In reality, there are plenty of options for the more mature crowd who might be in a celebratory mood.

Locally, there is something for everyone.

At Duffy's on Potomac, revelers can take part in the second annual Downtown Live New Year's Eve Bash, a black-tie optional evening that will include dinner, live music and a champagne toast.

"Last year, we had 350 people from all age groups," said Randy Jones, front room manager at Duffy's. "We had the young and the young at heart."

Jones said there is much about the evening that appeals to the more mature crowd - from a jazz quartet that will be among the musical entertainers to the multiple levels of the building, which allow people to roam about.

The more formal dress attire also appeals to the older partier, he said, and gives people an excuse to get dressed up.

"This is definitely not a T-shirt and jeans kind of night," Jones said.

For many members of Fountain Head Country Club, spending New Year's Eve at the club has become a tradition.

"We have members in their golden years who have been coming here year after year to celebrate with friends," said Mark Litrenta, general manager. "They wouldn't consider being anywhere else."

Younger people often enjoy celebrating New Year's Eve differently each year, he said. One year they might like to go out of town. The next they might go to a party at a friend's home.

"But the older person usually likes tradition," he said.

Over the past several years, area churches have begun offering New Year's Eve programs, ranging from late-night dinners to worship services.

This year, Hancock Assembly of God will open its doors for a church service from 9:30 p.m. to midnight. The night will include special testimonials and communion.

While this is the Rev. Donald Preston's first year at the Hancock church, he said he was expecting an older crowd to be in attendance.

"The evening is for all age groups," he said. "But I've always found that the older members take advantage of such offerings because the younger members have children who need to be in bed."

An alternative New Year's Eve celebration will also be held at the Unitarian Universalist Church in Hagerstown.

The Rev. Valerie Wills said plans have been made for an outdoor opening ritual, an indoor labyrinth, memorial candles, conversation and music, plus food and beverage.

"We've been doing this for the past three or four years," she said. "It's a more contemplative evening."

In the past, Wills said, the event has drawn people from all age groups, but particularly adults.

"This is not a midnight celebration," she said.

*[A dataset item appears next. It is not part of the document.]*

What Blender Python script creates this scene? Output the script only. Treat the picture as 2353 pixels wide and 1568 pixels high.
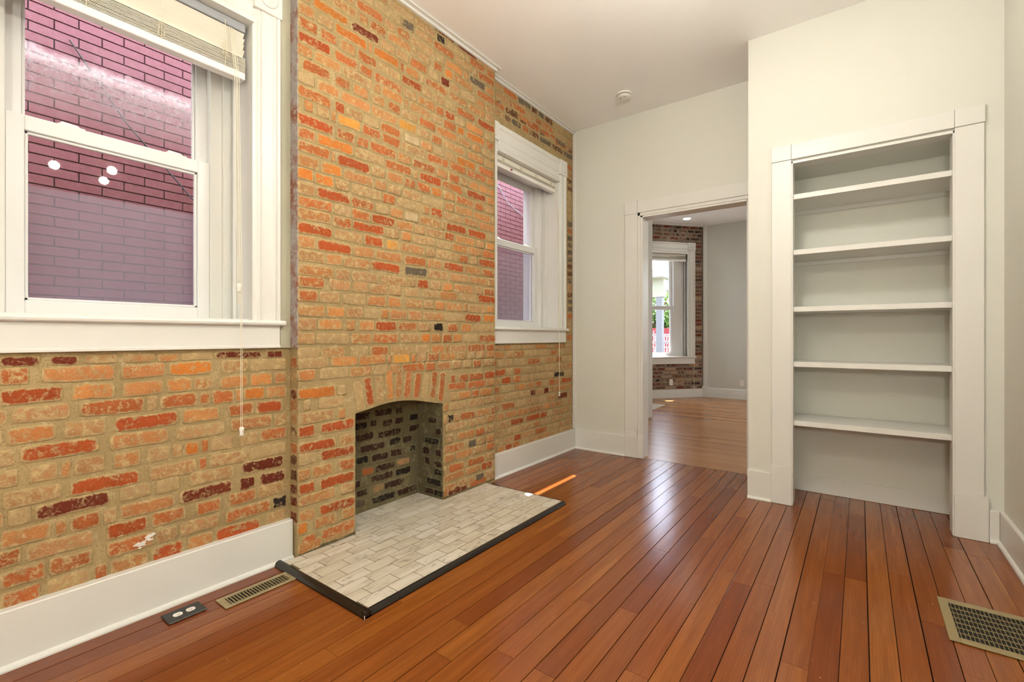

"We start at 6 p.m. and people can leave whenever they're ready. It's perfect for those who want to be home before midnight."

Other options for marking the new year include a night at the movies, bowling and for those who want to avoid long lines and rowdy celebrants, at-home get-togethers.

Many senior citizens also mark this time of the year with travel. According to the Travel Industry Association, many senior citizens make New Year's resolutions to do more traveling - to see new places and have new experiences.

Several cruise lines offer New Year's Eve packages which, the Travel Industry Association said, sell out further in advance than other cruises.

The most popular destinations include the Caribbean, Mexico and Europe.